You may recall that the last time I played this game, it was crashing on me frequently enough that I figured out how to exploit the crashes to aid my progress. Without that help, the game is in a sense easier. I hold myself to lower standards, not seeking every secret or every coin, just trying to get through the levels as fast as possible. The first world breezes by when approached like this. It’s quite freeing; I get to do all the acrobatic stuff that I mentioned back in my first post — which, it turns out, I still remember how to do.
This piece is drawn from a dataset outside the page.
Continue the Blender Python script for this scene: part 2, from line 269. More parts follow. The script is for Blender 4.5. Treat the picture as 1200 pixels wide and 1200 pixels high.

Which is fortunate, because it isn’t at all obvious, and this game has a pretty steep learning curve. In a recent online discussion, someone asked “Did anyone actually like Gish?” — to which the answer is obviously yes, because it won some awards, but it definitely doesn’t give the player the sense of immediate power and ease of movement that most platformers strive for, and that probably turns a lot of people off. Another discussion I recall pointed out how Mario 64 engages the player by making it look like Mario is really enjoying himself, running around and leaping into the air and shouting “Woohoo!”, to the point that it almost seems a shame to put the controller down and deprive him of his thrills. Gish enjoys himself too, opens his mouth wide in a wicked toothy smile when he’s fast and airborne, but it takes a degree of mastery to reach that point.

One thing I keep forgetting: one of the developers on Gish was Edmund McMillen, who went on to create Super Meat Boy. SMB is also too difficult for a lot of people (possibly including me, although I haven’t given up on it yet), but for opposite reasons: moving around in ordinary environments is almost too easy, with the result that you leap into sawblades all the time. At any rate, I give him credit for exploring extremely different points within the possibility space of the platformer genre, even if both of these games are at heart glorified Mario imitations.